— begin DATASET ROWS —

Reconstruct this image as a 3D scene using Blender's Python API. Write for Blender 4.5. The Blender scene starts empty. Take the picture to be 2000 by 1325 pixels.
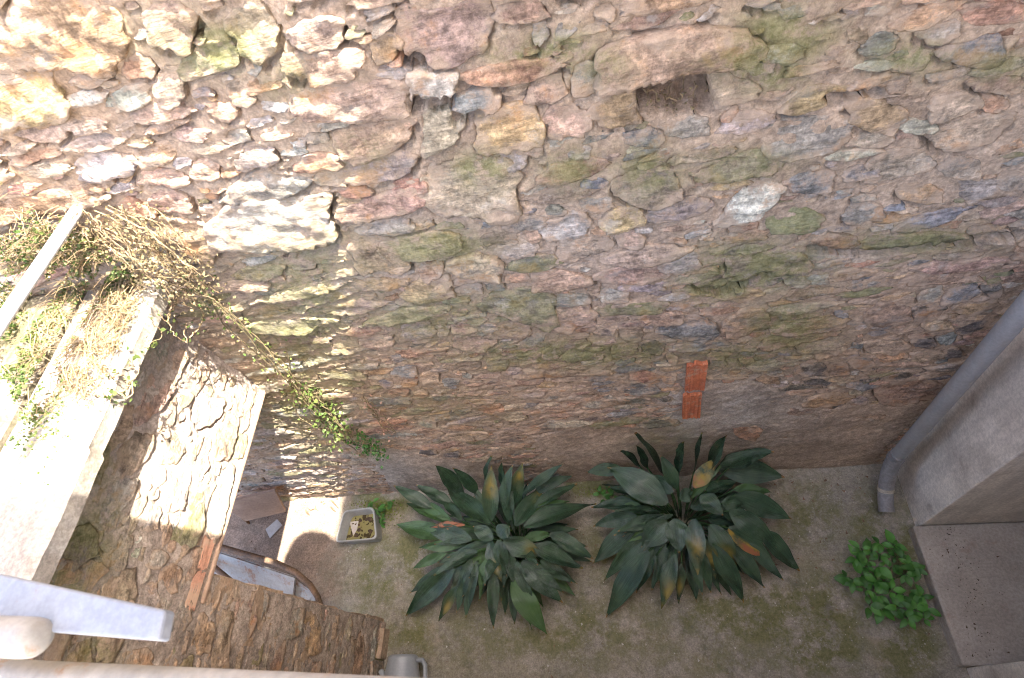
import bpy, math, random
import numpy as np
from mathutils import Matrix, Vector
from mathutils.geometry import delaunay_2d_cdt

# ------------------------------------------------------------------ camera, sky, sun, exposure
SC = bpy.context.scene
COL = SC.collection
F = 1093.0                      # focal length in pixels of a 2000 px wide frame
_n = lambda v: v / np.linalg.norm(v)
_dn = _n(np.array([325., 708., F]))
_xr = -_n(np.array([-4946., 583., F])); _xr = _n(_xr - _dn * (_xr @ _dn))
_z = -_dn; _y = np.cross(_z, _xr)
RM = np.stack([_xr, _y, _z])    # picture axes -> world axes
CAM = np.array([0., -1.19778, 3.6])

cam_d = bpy.data.cameras.new('camera'); cam = bpy.data.objects.new('camera', cam_d); COL.objects.link(cam)
cam_d.sensor_width = 23.6; cam_d.lens = 23.6 * F / 2000.0
cam_d.clip_start = 0.05; cam_d.clip_end = 200
cam_d.dof.use_dof = True; cam_d.dof.focus_distance = 2.6; cam_d.dof.aperture_fstop = 5.0
M = Matrix.Identity(4)
for r in range(3):
    M[r][0] = RM[r][0]; M[r][1] = -RM[r][1]; M[r][2] = -RM[r][2]; M[r][3] = CAM[r]
cam.matrix_world = M
SC.camera = cam

SUN_TO = _n(np.array([0.4856, -0.088, 0.8735]))
W = bpy.data.worlds.new('World'); SC.world = W; W.use_nodes = True
nt = W.node_tree; nt.nodes.clear()
sky = nt.nodes.new('ShaderNodeTexSky'); sky.sky_type = 'NISHITA'; sky.sun_disc = False
sky.sun_elevation = math.asin(SUN_TO[2]); sky.sun_rotation = math.atan2(SUN_TO[0], SUN_TO[1])
sky.dust_density = 4.0; sky.air_density = 0.55; sky.ozone_density = 0.3
bg = nt.nodes.new('ShaderNodeBackground'); bg.inputs['Strength'].default_value = 0.15
wo = nt.nodes.new('ShaderNodeOutputWorld')
nt.links.new(sky.outputs[0], bg.inputs['Color']); nt.links.new(bg.outputs[0], wo.inputs['Surface'])
sd = bpy.data.lights.new('sun', 'SUN'); sd.energy = 2.5; sd.angle = math.radians(0.5); sd.color = (1.0, 0.95, 0.86)
so = bpy.data.objects.new('sun', sd); COL.objects.link(so)
so.rotation_euler = Vector(-SUN_TO).to_track_quat('-Z', 'Y').to_euler()
so.location = (3, -1, 9)
vs = SC.view_settings
vs.view_transform = 'Standard'; vs.look = 'None'; vs.gamma = 1.0; vs.use_curve_mapping = False
vs.exposure = 3.55
SC.cycles.filter_width = 1.05
SC.cycles.max_bounces = 8; SC.cycles.diffuse_bounces = 5
try: SC.cycles.use_denoising = True
except Exception: pass

rnd = random.Random(11)
RS = np.random.RandomState(5)

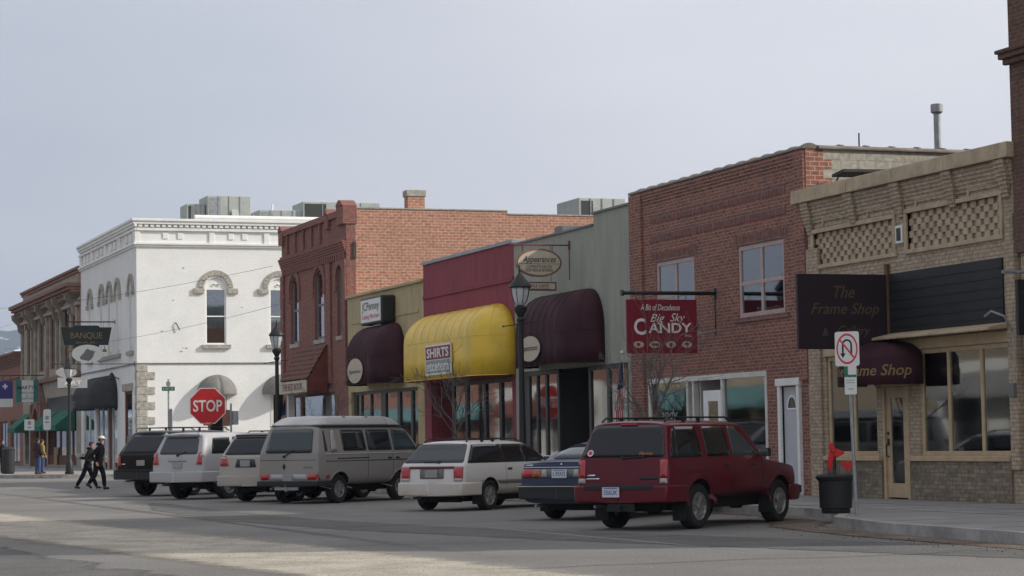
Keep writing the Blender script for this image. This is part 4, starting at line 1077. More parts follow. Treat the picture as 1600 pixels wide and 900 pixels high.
c.box(x0-.5,x1+.05,YF-.95,YF-.002,11.05,11.3); c.box(x0-.4,x1,YF-.78,YF-.003,10.86,11.045); c.box(x0-.3,x1,YF-.6,YF-.004,10.7,10.855)
c.box(x0,x1,YF-.12,YF-.003,11.95,12.12); c.box(x0-.05,x1+.03,YF-.22,YF+.4,12.123,12.3)
part('cornice', c, 'terracotta', B, bevel=.03)
k = MB()
for x in (x0+.1,-156,-154.4,-150,-145,-142.6,-137.6):
    k.mark(); k.prism([(x,YF-.003,10.69),(x,YF-.85,10.69),(x,YF-.8,10.35),(x,YF-.45,10.0),(x,YF-.35,9.5),(x,YF-.003,9.2)], (.42,0,0))
part_each('bracket', k, 'brownstone', B, bevel=.03)
k = MB()
for i in range(40):
    x = x0+.3+i*.6; k.box(x, x+.25, YF-.5, YF-.004, 10.45, 10.69)
k.box(x0+.3, x1-.3, YF-.45, YF-.0035, 10.60, 10.69)
part('dentil_course', k, 'brownstone', B)
k = MB()
for x in (x0+.05,-156.3,-154.6,-150.0,-149.4,-145.2,-143.4,-137.2): k.mark(); k.box(x, x+.38, YF-.18, YF-.003, 5.95, 9.9)
k.mark(); k.box(x0,x1,YF-.28,YF-.005,9.95,10.15); k.box(x0,x1,YF-.1,YF-.006,10.2,10.4)
arch_band(k, -158.1, 9.6, .95, 1.35, YF-.15, YF-.004, 12); arch_band(k, -139.2, 9.6, .95, 1.35, YF-.15, YF-.004, 12)
part_each('pilaster', k, 'tan_stone', B, bevel=.03)
part('belt_course', MB().box(x0,x1,YF-.25,YF-.003,5.65,5.93), 'terracotta', B, bevel=.03)
for c_, w_ in wn:
    window(B, c_-w_, c_+w_, 6.45, 10.0, YF+.12, 'brown_wood', 'glass_up', fw=.16, trans=(8.9,))
g = MB().prism([(-154.6,YF-.4,4.3),(-150.2,YF-.4,4.3),(-152.4,YF-.4,5.9)], (0,.38,0)); g.box(-154.9,-154.3,YF-.45,YF-.003,.15,4.28); g.box(-150.5,-149.9,YF-.45,YF-.003,.15,4.28)
arch_band(g, -152.4, 2.6, 1.4, 1.85, YF-.42, YF-.003, 12)
part('entrance_gable', g, 'terracotta', B, bevel=.03)
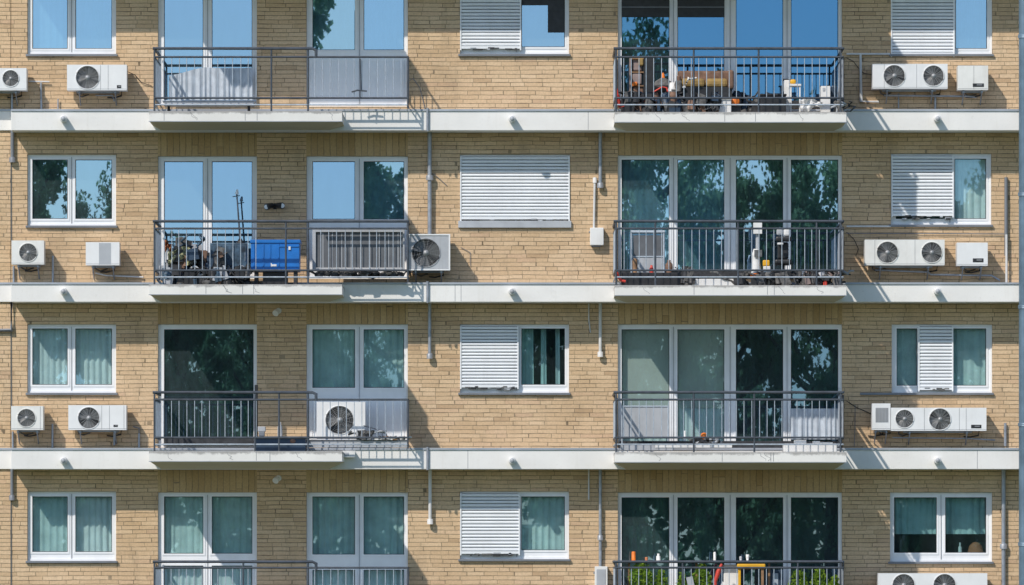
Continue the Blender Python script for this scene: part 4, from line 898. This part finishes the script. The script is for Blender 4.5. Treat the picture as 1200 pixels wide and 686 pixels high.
mb = MB(); mb.tube([P(426, 499, 0.6), P(440, 503, 0.6), P(453, 509, 0.6), P(453, 515.5, 0.6)], 0.009, M['rail'], 6)
for x_, y_ in ((434, 501.4), (443, 504.5), (448, 507)): mb.tube([P(x_, y_, 0.6), P(x_, 515.5, 0.6)], 0.006, M['rail'], 6)
thing('wire_rack', mb, 'sloping dark wire rack right of the white fan unit', 'rack')
heap('scrap_row', 'small dark scraps lying on the beam at its right end', 'scraps', 438, 476, 512, WZ(516, 0.55), 0.5, 0.6, ['black', 'grit', 'wood', 'white'], 22, 43)
mb = MB(); mb.pbox(401.5, 529, 416, 536, FD, FD + 0.16, M['white']); mb.pbox(403, 530.5, 409, 534.5, FD + .16, FD + .164, M['acg']); thing('utility_box', mb, 'small white box fixed to the floor band at the slab end', 'box', bevel=0.006)
mb = MB(); bx(mb, 727, 521, 790, 528, 1.1, 1.35, 'acg'); bx(mb, 765, 517, 812, 521, 0.9, 1.2, 'black'); bx(mb, 768, 521.5, 858, 525, 0.9, 1.36, 'white'); thing('stacked_planks', mb, 'flat stack of pale planks along the floor of the third right balcony', 'planks', bevel=0.006)
mb = MB(); c = P(825, 511, 1.25); mb.lathe((c.x, c.y, c.z - 0.055), [(0.015, 0), (0.045, 0.015), (0.058, 0.055), (0.045, 0.095), (0.015, 0.11)], M['orange'], 16); thing('orange_ball', mb, 'bright orange ball resting among the third balcony clutter', 'ball')
heap('toy_clutter', 'dark low clutter carrying the orange ball', 'clutter', 816, 842, 515.5, WZ(521, 1.2), 1.1, 1.3, ['black', 'grit', 'acg', 'dark'], 34, 51)
mb = MB(); drop(mb, 918, 520, 981, F3r, 0.9, 1.3, 'white'); thing('styrofoam_slab', mb, 'long white foam block on the floor at the right of the third balcony', 'foam block', bevel=0.02)
for i, (x_, w_, t_) in enumerate(((938, 14, 516), (957, 8, 517), (968, 16, 518.5))):
    mb = MB(); bx(mb, x_ - w_ / 2, t_, x_ + w_ / 2, 520 - .1, 0.95, 1.2, 'white'); thing('white_carton', mb, ['leftmost of three white cartons on the long foam block', 'narrow middle carton of three on the long foam block', 'rightmost flat carton of three on the long foam block'][i], 'carton', bevel=0.006)
pot_thing(802.5, 505, WZ(517, 1.2), 1.1, 0.018, 'white', 'white_candle', 'thin white candle standing on the plank stack', 'candle', [(1, 0), (1, .9), (.8, 1)])
mb = MB(); bx(mb, 729, 477, 783, 512, 0.55, 0.56, 'acg'); mb.tube([P(728, 476.5, .56), P(784, 476.5, .56)], .014, M['bar'], 8)
for x_ in (729, 783): c = P(x_, 476.5, .56); mb.tube([c, (c.x, c.y, F3r)], .012, M['bar'], 8)
thing('windbreak_panel', mb, 'grey fabric windbreak panel behind the left of the third railing', 'windbreak')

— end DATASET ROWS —

### PROMPT
Starting at the line that contains "Keep writing the" and ending at the line that contains "part('entrance_gable', g, 'terracotta', B, bevel=.03)", repeat each line exactly, both ends included, and nothing else.

### WRITTEN REPLY
Keep writing the Blender script for this image. This is part 4, starting at line 1077. More parts follow. Treat the picture as 1600 pixels wide and 900 pixels high.
c.box(x0-.5,x1+.05,YF-.95,YF-.002,11.05,11.3); c.box(x0-.4,x1,YF-.78,YF-.003,10.86,11.045); c.box(x0-.3,x1,YF-.6,YF-.004,10.7,10.855)
c.box(x0,x1,YF-.12,YF-.003,11.95,12.12); c.box(x0-.05,x1+.03,YF-.22,YF+.4,12.123,12.3)
part('cornice', c, 'terracotta', B, bevel=.03)
k = MB()
for x in (x0+.1,-156,-154.4,-150,-145,-142.6,-137.6):
    k.mark(); k.prism([(x,YF-.003,10.69),(x,YF-.85,10.69),(x,YF-.8,10.35),(x,YF-.45,10.0),(x,YF-.35,9.5),(x,YF-.003,9.2)], (.42,0,0))
part_each('bracket', k, 'brownstone', B, bevel=.03)
k = MB()
for i in range(40):
    x = x0+.3+i*.6; k.box(x, x+.25, YF-.5, YF-.004, 10.45, 10.69)
k.box(x0+.3, x1-.3, YF-.45, YF-.0035, 10.60, 10.69)
part('dentil_course', k, 'brownstone', B)
k = MB()
for x in (x0+.05,-156.3,-154.6,-150.0,-149.4,-145.2,-143.4,-137.2): k.mark(); k.box(x, x+.38, YF-.18, YF-.003, 5.95, 9.9)
k.mark(); k.box(x0,x1,YF-.28,YF-.005,9.95,10.15); k.box(x0,x1,YF-.1,YF-.006,10.2,10.4)
arch_band(k, -158.1, 9.6, .95, 1.35, YF-.15, YF-.004, 12); arch_band(k, -139.2, 9.6, .95, 1.35, YF-.15, YF-.004, 12)
part_each('pilaster', k, 'tan_stone', B, bevel=.03)
part('belt_course', MB().box(x0,x1,YF-.25,YF-.003,5.65,5.93), 'terracotta', B, bevel=.03)
for c_, w_ in wn:
    window(B, c_-w_, c_+w_, 6.45, 10.0, YF+.12, 'brown_wood', 'glass_up', fw=.16, trans=(8.9,))
g = MB().prism([(-154.6,YF-.4,4.3),(-150.2,YF-.4,4.3),(-152.4,YF-.4,5.9)], (0,.38,0)); g.box(-154.9,-154.3,YF-.45,YF-.003,.15,4.28); g.box(-150.5,-149.9,YF-.45,YF-.003,.15,4.28)
arch_band(g, -152.4, 2.6, 1.4, 1.85, YF-.42, YF-.003, 12)
part('entrance_gable', g, 'terracotta', B, bevel=.03)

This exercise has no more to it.